Since reading Mark Suster’s post, Explaining FNAC: Feature, Not a Company, I’ve been thinking about the concept of feature vs. company as well as Skype’s acquisition of GroupMe more. Then, finally, I think it clicked.
There are two things at work here: 1) Scale, which determines what is, and 2) Competence, which determines what could be.
1) Scale
Scale is the easiest to understand. A feature is small; a company is big. As Mark mentions in his response to my comment:
I think any time you have such a big & monetizable revenue stream you’ll always view less monetized portions of your business as features until such time as they add meaningful revenue. I saw this first hand inside Salesforce.com. The company I sold to them in its own right could be a company (we did what DropBox does) but inside Salesforce it has remained a feature since their core business monetizes so well.

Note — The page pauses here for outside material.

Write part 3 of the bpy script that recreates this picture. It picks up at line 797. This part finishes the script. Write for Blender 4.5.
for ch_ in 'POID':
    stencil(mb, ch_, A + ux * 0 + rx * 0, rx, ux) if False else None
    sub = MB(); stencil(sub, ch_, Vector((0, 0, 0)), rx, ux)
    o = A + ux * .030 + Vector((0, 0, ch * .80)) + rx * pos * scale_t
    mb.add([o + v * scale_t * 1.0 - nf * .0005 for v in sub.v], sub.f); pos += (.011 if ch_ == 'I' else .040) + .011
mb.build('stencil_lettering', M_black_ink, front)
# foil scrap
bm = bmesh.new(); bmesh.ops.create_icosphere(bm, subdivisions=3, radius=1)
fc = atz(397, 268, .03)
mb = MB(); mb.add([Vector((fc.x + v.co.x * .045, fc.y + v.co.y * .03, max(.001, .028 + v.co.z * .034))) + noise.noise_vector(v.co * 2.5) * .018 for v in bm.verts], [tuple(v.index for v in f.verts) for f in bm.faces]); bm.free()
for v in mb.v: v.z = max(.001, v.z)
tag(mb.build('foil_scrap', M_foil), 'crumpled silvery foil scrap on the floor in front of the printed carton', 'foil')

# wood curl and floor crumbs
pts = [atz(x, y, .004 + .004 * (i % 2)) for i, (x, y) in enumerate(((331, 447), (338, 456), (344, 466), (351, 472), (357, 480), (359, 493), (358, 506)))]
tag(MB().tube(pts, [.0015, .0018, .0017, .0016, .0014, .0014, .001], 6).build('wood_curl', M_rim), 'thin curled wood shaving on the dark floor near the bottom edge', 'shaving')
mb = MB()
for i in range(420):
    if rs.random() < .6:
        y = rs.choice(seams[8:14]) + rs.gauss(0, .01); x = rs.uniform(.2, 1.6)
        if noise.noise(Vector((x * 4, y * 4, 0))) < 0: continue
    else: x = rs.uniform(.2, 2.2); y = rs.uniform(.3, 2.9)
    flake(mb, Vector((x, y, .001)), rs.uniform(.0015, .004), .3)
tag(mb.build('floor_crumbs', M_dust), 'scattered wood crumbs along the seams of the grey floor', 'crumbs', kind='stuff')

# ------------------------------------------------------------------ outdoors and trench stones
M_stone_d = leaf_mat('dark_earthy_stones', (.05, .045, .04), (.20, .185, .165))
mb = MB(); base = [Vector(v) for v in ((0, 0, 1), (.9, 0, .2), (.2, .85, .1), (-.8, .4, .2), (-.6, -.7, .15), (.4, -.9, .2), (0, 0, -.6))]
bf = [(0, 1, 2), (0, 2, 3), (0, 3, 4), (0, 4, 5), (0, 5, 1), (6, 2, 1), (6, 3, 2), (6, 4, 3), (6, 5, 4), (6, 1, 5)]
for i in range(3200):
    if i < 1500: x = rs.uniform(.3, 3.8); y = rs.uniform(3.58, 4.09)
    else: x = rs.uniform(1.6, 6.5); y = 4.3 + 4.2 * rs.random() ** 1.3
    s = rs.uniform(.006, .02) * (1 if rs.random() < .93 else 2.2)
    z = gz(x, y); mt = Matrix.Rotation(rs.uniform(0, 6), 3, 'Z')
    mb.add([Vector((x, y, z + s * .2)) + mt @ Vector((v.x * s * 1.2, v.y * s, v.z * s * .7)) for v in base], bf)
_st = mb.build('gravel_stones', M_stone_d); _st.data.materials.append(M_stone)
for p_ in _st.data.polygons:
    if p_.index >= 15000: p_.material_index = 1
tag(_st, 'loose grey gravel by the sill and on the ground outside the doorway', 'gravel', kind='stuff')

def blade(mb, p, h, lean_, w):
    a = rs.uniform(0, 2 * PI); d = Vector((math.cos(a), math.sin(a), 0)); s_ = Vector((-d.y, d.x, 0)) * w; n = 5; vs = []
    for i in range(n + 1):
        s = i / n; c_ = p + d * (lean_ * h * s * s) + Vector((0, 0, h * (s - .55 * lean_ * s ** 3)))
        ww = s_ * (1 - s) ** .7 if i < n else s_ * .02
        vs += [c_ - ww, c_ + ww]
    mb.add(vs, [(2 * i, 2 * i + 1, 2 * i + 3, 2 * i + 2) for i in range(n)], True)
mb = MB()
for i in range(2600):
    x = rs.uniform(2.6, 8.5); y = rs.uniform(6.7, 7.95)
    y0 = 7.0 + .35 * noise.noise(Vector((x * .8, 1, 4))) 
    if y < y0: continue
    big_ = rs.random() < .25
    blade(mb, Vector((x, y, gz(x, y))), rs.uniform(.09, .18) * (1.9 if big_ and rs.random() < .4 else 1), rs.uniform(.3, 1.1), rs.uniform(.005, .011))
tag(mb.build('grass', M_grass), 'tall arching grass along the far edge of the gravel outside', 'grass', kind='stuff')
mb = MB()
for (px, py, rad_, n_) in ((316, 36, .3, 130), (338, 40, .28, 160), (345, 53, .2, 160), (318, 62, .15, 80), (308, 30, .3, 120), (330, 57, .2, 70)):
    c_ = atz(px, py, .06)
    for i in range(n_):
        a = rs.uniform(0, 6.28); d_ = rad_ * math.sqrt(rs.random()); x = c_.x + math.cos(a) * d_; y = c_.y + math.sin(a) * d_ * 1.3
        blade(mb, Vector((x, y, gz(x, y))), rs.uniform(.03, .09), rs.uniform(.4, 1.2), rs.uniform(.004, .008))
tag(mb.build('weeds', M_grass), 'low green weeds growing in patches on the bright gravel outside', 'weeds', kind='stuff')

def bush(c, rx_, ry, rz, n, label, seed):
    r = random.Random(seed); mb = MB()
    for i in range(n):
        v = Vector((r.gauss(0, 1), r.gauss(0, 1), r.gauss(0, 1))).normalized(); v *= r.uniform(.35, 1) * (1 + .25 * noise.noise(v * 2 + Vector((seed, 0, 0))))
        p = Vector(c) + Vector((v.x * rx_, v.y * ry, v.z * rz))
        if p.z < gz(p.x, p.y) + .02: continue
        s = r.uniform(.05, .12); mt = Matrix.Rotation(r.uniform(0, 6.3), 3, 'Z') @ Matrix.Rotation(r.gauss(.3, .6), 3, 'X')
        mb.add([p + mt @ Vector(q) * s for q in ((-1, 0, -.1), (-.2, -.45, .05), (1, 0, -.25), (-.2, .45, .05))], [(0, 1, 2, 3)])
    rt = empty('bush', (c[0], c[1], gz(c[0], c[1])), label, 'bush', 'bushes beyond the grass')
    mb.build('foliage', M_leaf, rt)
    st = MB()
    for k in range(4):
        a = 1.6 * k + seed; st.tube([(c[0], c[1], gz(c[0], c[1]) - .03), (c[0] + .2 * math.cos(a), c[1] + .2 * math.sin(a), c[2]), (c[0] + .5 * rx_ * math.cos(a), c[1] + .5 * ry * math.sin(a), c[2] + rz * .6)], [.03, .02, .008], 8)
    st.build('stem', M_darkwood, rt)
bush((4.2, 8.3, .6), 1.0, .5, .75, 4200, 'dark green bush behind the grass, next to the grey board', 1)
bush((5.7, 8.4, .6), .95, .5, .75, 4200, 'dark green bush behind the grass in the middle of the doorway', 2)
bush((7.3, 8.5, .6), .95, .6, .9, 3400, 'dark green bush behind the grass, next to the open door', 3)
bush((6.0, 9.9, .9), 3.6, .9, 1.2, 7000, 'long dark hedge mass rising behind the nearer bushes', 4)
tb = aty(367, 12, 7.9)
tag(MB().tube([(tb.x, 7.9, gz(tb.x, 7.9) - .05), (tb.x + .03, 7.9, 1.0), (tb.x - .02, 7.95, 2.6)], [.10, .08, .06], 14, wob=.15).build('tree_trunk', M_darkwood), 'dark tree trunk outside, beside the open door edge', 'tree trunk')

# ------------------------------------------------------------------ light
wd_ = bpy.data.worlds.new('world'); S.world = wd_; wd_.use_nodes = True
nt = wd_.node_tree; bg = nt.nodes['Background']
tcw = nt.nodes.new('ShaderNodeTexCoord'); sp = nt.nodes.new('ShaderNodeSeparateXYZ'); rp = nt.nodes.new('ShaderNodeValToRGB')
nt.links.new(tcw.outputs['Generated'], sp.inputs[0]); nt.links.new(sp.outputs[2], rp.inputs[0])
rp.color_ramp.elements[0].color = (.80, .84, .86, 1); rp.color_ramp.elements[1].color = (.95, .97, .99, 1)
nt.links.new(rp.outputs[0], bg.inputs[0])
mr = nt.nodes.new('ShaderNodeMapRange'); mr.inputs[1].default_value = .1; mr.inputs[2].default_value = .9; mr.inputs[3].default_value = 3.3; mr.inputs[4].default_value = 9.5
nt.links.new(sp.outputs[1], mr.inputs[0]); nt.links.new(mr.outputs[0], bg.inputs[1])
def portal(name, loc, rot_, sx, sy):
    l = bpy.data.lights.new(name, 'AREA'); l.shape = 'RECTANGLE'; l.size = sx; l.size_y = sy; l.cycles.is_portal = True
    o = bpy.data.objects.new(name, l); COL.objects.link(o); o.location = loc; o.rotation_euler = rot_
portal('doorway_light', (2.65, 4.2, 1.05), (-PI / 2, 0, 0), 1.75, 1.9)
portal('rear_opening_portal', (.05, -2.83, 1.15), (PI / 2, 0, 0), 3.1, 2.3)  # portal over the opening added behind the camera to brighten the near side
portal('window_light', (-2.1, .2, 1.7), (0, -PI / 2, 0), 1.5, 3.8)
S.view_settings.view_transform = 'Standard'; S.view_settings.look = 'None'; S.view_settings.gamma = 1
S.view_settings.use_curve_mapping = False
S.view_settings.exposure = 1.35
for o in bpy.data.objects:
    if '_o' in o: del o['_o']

In other words, Mark’s company became a feature because it was so much smaller than Salesforce.com. And frankly, when all these valuation numbers are flying around, it’s easy to forget the relative sizes of companies if you have no context.
The most recent number I’ve seen for GroupMe’s acquisition price is $43mm, or maybe as high as $85mm. Even Foursquare, which was recently valued at $400mm (5-10x GroupMe), is pretty small. When I put my investment banker hat on, even $400mm is microcap, meaning it’s the kind of company that would struggle as a hardly noticeable investment in public markets (hence little serious discussion of an IPO… to my limited knowledge). In contrast, Skype was acquired by Microsoft for $8.5bn, which is 20x Foursquare. Regardless of whether Microsoft overpaid for Skype, there’s no doubt that’s a real company.
However, the key for me is the second sentence of Mark’s response: “The company I told to them in its own right could be a company.” When it comes to scale, management/investor goals are more important than absolute numbers. Check-ins at Foursquare are certainly could be a feature (e.g. Places), but Foursquare is certainly working hard to differentiate as a sustainable business model.
2) Competence
With features, incumbents have an advantage because of established competencies; a company creates its own competitive advantage by developing unique competencies.
To illustrate my point, I’ll talk a little about an idea I’ve had for a long time – or rather, a problem I’ve had for a long time.
I travel a lot. My family is in Chicago, school is in Los Angeles, and summer is always somewhere different (last 5: New York, Shanghai, Chicago, Lubbock, and Palo Alto). Plus, my friends are all in college and travel all the time too. With a peer group as mobile as mine, it can be difficult to remember who is where – which means I often miss opportunities to catch up with friends when our cities finally overlap. My need, therefore, is very simple – something that organizes what geographic regions my friends are in, and for how long. I don’t need the granularity of Foursquare. I just want the general area.
This is a feature. Why? Because incumbents have an advantage based on data – companies like Facebook, Foursquare, LinkedIn, TripIt, etc. have easy access to the locations of your friends, unlike me or any other potential founder. In fact, Facebook might be doing something like this with Nearby. If someone tried to fill this gap with a company, they would be crushed once an incumbent became a competitor.
Although, to be fair, Arrived is working very hard to prove me wrong. And the rise of data as a service may eventually erode the incumbent advantage, leveling the playing field for new companies where once existed only features.
In this context, GroupMe is not just a feature. In my view, its acquisition by Skype does not trigger any significant incumbent advantage. (In consultant-speak, the only synergies I see are typical SG&A synergies, but nothing more significant than that.)
Final Thoughts
Scale, though important, is ultimately relative. Competence seems more robust – and I don’t think anyone is more competent in group messaging than GroupMe. But again, scale determines what actually happens, which means that while I maintain that GroupMe could have been an independent business, just like Mark Suster’s company, it is more likely that Skype incorporate GroupMe as a feature.